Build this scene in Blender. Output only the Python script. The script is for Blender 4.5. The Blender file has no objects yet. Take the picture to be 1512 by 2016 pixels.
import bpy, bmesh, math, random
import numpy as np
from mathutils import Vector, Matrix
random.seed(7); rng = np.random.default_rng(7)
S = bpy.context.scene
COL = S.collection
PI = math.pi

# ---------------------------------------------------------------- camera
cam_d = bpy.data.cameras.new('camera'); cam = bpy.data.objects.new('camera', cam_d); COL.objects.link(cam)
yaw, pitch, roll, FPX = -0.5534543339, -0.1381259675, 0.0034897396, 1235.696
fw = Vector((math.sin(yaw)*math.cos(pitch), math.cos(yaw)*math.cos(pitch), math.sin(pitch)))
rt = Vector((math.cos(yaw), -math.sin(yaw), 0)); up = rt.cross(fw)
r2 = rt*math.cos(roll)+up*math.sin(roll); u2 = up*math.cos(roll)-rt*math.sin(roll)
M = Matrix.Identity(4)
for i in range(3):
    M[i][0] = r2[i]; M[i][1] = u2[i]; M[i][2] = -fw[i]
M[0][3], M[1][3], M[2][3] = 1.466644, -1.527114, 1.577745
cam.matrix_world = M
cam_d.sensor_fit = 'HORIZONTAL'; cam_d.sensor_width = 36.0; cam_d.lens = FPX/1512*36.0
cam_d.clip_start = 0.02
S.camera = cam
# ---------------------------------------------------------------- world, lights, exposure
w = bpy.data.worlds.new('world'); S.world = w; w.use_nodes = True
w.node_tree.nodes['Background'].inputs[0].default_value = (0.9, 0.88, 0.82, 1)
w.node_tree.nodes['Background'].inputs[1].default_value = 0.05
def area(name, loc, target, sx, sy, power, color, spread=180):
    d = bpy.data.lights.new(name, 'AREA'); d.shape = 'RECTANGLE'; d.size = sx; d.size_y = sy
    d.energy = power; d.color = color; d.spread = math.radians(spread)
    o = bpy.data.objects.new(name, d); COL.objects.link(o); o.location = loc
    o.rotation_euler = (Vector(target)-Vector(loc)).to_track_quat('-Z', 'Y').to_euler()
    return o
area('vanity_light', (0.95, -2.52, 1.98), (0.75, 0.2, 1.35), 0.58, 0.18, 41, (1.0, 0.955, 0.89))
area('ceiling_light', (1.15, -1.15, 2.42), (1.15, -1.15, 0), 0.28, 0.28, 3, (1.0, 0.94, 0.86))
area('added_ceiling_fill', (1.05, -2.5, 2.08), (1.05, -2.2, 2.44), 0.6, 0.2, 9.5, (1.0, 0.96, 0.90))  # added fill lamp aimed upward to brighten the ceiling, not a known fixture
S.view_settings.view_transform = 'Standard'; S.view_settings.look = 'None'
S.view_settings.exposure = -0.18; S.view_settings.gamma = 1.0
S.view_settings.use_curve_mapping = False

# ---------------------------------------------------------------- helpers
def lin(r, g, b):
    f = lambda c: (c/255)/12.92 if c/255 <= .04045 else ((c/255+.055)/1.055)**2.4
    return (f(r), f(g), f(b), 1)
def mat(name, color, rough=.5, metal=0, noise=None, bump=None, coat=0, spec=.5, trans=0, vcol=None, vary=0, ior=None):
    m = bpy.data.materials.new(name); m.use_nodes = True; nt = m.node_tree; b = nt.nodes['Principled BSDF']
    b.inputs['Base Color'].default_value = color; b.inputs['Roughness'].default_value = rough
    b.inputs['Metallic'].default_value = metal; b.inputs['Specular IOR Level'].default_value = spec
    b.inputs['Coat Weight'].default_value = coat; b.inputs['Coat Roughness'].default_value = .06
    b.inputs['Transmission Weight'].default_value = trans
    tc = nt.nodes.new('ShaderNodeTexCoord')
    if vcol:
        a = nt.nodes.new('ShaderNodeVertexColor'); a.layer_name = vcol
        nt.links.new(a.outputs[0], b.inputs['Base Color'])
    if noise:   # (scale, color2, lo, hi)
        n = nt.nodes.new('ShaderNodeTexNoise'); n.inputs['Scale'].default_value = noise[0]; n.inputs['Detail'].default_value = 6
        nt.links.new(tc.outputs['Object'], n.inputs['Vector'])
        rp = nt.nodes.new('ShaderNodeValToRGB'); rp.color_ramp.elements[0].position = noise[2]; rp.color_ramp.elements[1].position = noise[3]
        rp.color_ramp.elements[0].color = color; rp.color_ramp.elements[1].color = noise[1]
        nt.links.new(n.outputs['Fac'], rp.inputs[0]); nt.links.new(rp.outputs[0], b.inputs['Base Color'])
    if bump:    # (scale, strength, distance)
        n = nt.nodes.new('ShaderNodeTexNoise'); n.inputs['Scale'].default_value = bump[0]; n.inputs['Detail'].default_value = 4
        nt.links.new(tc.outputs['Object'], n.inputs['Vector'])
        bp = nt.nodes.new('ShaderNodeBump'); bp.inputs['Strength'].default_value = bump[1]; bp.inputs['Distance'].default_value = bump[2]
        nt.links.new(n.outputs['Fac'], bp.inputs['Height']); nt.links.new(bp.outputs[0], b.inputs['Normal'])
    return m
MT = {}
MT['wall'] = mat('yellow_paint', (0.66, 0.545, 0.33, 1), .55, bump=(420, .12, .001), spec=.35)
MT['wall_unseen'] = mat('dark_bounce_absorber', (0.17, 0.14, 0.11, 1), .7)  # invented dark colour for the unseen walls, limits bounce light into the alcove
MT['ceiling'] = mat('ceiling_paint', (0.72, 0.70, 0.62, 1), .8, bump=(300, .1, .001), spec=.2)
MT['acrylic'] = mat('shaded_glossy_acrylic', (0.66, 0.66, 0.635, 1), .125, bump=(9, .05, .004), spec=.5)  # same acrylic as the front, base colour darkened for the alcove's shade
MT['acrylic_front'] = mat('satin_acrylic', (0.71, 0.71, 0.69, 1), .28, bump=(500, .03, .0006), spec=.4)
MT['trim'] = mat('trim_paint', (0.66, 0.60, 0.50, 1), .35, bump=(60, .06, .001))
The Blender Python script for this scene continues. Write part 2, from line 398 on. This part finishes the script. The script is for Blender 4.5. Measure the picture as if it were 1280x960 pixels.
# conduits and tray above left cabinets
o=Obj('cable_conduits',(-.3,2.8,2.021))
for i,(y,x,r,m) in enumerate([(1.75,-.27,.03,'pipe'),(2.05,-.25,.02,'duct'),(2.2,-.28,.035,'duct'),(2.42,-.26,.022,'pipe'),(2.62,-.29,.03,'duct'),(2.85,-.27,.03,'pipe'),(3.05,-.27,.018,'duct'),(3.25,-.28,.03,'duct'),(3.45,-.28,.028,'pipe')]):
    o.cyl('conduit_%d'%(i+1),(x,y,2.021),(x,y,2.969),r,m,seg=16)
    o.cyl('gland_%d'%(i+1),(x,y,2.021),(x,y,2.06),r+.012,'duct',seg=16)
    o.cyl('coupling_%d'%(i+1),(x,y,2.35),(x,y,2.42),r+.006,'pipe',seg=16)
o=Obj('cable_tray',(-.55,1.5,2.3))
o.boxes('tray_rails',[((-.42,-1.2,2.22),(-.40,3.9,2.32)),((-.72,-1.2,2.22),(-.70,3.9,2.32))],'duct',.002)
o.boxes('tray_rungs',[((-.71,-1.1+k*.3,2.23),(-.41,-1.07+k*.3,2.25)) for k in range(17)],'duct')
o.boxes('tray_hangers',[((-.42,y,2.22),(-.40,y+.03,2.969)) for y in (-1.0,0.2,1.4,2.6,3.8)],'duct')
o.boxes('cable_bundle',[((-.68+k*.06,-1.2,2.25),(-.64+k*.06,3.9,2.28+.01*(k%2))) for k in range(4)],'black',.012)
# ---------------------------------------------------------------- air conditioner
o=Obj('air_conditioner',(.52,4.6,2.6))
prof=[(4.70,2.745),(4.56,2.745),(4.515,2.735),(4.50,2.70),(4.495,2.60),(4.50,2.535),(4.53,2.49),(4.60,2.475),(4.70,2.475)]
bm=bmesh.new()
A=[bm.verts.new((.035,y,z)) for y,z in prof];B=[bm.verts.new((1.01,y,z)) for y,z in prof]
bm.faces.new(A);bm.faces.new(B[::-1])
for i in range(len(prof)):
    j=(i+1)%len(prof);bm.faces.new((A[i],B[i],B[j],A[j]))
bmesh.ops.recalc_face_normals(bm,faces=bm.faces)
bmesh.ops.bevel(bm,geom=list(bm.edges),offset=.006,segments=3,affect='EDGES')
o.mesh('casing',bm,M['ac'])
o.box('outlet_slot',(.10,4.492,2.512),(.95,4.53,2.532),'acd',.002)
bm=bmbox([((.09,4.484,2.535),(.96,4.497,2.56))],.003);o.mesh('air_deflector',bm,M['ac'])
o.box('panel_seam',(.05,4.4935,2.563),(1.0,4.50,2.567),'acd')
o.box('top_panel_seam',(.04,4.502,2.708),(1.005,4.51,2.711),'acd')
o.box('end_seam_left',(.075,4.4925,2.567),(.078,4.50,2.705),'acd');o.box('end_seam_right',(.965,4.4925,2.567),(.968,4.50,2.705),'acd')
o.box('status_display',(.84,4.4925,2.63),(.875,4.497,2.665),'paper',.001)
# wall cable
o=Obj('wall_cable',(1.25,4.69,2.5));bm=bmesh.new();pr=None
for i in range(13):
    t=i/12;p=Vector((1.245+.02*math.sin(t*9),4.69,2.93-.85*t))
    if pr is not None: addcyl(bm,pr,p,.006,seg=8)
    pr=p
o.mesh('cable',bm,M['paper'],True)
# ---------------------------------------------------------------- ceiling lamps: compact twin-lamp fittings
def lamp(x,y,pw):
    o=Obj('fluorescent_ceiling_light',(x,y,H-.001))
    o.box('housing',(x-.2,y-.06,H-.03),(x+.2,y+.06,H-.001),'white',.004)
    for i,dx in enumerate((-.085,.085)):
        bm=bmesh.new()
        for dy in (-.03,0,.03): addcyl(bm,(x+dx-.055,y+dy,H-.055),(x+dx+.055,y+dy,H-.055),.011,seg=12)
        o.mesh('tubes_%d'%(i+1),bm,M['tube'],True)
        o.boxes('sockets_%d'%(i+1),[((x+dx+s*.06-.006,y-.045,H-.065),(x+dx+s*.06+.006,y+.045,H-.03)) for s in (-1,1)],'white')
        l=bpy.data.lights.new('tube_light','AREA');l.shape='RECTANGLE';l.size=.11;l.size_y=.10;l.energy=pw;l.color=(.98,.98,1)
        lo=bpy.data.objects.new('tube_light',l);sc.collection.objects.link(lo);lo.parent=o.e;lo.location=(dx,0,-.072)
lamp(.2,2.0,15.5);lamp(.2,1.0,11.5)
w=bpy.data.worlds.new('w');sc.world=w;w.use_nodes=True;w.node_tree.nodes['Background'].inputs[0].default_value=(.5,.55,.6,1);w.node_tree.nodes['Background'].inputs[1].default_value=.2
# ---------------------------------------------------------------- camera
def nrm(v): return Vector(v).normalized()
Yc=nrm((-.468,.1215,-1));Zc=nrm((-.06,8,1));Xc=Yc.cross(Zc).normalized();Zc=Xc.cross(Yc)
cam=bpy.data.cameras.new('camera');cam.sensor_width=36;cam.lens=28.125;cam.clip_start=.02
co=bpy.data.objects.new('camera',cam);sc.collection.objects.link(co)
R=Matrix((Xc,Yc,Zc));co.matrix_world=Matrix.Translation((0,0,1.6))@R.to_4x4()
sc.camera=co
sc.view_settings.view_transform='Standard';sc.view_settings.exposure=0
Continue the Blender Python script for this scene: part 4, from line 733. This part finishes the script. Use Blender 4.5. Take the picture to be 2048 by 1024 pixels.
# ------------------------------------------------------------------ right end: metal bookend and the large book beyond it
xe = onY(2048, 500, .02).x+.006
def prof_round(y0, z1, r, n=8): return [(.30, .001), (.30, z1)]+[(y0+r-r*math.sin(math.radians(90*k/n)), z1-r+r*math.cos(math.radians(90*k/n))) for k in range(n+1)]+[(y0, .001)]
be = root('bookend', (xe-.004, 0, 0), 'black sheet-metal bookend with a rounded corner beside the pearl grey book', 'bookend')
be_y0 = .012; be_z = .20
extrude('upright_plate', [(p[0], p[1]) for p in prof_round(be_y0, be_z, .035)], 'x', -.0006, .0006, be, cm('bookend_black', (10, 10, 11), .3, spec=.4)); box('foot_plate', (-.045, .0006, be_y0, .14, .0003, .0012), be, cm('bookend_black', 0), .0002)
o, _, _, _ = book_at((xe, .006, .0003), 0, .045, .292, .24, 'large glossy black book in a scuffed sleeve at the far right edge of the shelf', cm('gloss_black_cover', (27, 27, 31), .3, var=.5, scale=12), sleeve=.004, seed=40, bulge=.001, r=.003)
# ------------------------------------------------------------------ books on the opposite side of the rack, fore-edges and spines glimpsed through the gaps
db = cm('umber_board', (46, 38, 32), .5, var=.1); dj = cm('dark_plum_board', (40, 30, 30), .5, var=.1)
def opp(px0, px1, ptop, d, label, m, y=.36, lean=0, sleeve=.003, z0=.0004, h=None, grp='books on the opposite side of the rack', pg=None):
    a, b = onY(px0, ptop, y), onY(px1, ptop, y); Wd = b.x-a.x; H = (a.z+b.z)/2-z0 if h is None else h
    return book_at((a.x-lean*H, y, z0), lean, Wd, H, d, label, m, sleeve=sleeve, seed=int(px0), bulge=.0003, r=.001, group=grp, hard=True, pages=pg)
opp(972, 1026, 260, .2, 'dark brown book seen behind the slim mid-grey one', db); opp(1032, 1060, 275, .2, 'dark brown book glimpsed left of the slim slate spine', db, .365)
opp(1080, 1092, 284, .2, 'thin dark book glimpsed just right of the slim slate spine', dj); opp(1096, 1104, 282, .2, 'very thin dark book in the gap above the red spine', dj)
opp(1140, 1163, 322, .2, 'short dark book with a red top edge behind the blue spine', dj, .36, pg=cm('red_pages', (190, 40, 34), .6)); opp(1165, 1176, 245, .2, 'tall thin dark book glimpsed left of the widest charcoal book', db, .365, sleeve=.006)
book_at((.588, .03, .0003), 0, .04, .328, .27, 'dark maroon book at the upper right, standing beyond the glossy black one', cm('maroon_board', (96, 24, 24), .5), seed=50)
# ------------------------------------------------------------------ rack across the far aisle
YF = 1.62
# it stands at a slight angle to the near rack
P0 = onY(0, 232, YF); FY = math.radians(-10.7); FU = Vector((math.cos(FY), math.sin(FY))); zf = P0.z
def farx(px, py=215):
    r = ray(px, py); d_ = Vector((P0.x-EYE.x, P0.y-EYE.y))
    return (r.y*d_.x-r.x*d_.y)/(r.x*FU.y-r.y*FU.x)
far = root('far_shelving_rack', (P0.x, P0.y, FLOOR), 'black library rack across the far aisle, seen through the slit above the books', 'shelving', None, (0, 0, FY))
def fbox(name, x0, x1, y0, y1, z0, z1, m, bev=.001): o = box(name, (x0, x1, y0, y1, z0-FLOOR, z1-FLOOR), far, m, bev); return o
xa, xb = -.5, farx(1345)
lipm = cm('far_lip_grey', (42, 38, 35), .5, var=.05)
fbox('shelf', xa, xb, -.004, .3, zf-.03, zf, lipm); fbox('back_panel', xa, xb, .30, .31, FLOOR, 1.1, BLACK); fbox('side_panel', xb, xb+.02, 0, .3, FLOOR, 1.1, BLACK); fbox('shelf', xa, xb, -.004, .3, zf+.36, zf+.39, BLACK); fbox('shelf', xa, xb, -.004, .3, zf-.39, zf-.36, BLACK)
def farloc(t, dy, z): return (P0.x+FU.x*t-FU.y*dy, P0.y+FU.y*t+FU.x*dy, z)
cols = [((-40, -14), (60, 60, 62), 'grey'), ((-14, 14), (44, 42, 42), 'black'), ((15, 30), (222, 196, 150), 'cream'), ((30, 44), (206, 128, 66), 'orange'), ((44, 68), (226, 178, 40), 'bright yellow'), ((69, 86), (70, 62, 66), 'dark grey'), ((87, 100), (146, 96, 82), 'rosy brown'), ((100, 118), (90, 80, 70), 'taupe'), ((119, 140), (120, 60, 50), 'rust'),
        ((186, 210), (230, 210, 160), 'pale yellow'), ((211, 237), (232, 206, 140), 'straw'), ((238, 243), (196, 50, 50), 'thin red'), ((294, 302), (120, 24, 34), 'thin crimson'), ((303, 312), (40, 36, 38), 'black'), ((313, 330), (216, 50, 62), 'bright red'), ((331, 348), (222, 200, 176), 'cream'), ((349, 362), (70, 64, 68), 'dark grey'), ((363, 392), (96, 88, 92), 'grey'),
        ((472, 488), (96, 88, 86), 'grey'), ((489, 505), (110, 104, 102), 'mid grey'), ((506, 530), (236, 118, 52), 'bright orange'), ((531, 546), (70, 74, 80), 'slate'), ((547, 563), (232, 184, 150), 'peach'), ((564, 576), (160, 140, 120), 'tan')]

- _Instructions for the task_
Please reproduce exactly the lines from the first one of the records above through the line containing "PI = math.pi", both included, and nothing else.

- _Task output_
Build this scene in Blender. Output only the Python script. The script is for Blender 4.5. The Blender file has no objects yet. Take the picture to be 1512 by 2016 pixels.
import bpy, bmesh, math, random
import numpy as np
from mathutils import Vector, Matrix
random.seed(7); rng = np.random.default_rng(7)
S = bpy.context.scene
COL = S.collection
PI = math.pi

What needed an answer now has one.